Thursday, October 23, 2014

Resilient Neighborhoods

The best hope for long term human survival appears to lie in the development of resilient communities. By applying local resources at a sustainable rate to meet genuine local needs, resilient neighborhoods fit into the natural order, rather than attempting continuous growth based on exploitation.

To locate the boundaries of your neighborhood, it is easiest to map your watershed. Where does the rainwater flow to and from your home? Divisions between watersheds are ridge lines, like a small scale of the continental divide. Watersheds divide into tributaries upstream and combine into larger streams all the way to the ocean, or occasionally terminate in a landlocked lake. It's generally easiest to walk about within a watershed.

Traditional healthy human communities tend to bunch in villages of roughly five hundred members. Our brains seem developed to deal with communications at this scale. What portion of your watershed would include you and your five hundred closest neighbors? For the purposes of this article, I'm defining that as your neighborhood. If it isn't already defined as a political district, such as a precinct or ward, you might approach your elected leaders about rearranging political maps to match natural bioregions.

Maybe you don't like your neighbors. Maybe they don't like you. But in a really serious emergency, you'd have to rely upon each other. You share a natural water system, which enforces your interdependence. Humans are social creatures. Modern mobility has fractured our natural family and tribal relationships, but that modern system is fragile. What would you do if the complex transportation and communication systems suddenly failed?

I'm not predicting a sudden failure. I think it will happen more gradually, but change is inevitable. Our economic system relies upon continual expansion of consumption of a limited resource base. How long can that last? At what point will it become too expensive to acquire necessities? What qualifies as a necessity? Perhaps you want to have a conversation with your neighbors about this. Like it or not, you're in this mess together.

Where does your tap water come from? How much energy is consumed getting it to you? How reliable is the source of that power? If the power went out, how would you and your neighbors get enough water to survive? How much precipitation will fall and at what time of year? What systems could you develop to make your neighborhood water more secure?

What about food? How much food is grown in your neighborhood now, compared to the amount consumed? Could local growing provide a balanced diet for everybody? Could you produce enough to share with climate refugees? Upon what imports is your food production reliant? Do you have secure sources of heritage seeds or do you buy hybrids and GMOs from corporations that may not care about your needs? Is your soil healthy, recycling the nutrients upon which people depend?

How much energy goes into the production and transportation of the goods you and your neighbors regularly consume? How much goes into carrying away your waste? Where does that energy come from? How much damage is done to the environment by these processes? What alternatives are available? How much of that crap could you live without?

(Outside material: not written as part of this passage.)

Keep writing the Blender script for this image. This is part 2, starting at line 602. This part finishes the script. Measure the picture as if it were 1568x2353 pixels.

You'd have to be living in a bubble to believe that our economy and ecology are secure. You and your neighbors may have different ways of describing the threats, but few of us feel really safe. Outside of our neighborhood, upon whom can we rely? Will the politicians in DC or Brussels save us? Do state or local officials have the key to solutions? Are corporate CEOs going to bail us out? Can we count on the innovation of somebody we haven't ever met?

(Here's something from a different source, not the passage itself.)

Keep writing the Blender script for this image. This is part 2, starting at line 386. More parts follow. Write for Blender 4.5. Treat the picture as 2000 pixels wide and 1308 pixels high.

Maybe it's time to host a discussion in your home or some gathering place within walking distance. Invite as many of your closest neighbors as will fit. Tell them you want to discuss the potential for making your neighborhood more resilient. Conversation will be easier over food, so maybe you want to make it a potluck. If your neighborhood is ahead of the curve, host a local food potluck.

Please try not to waste energy debating your different world views or rehashing old conflicts. Keep the focus on the future of your neighborhood. Inventory particular needs and strengths. Does anybody have the ability to fabricate tools? What skills can your neighbors apply toward meeting your common needs?

As your culture evolves, you will find opportunities to sing and dance together, develop rituals for births, deaths, and significant events, like harvest. You may learn rites of passage to initiate youth into adulthood. These are common human behaviors that have been diminished in our homogenized culture, but we can take them back!

It all starts with talking to your neighbors.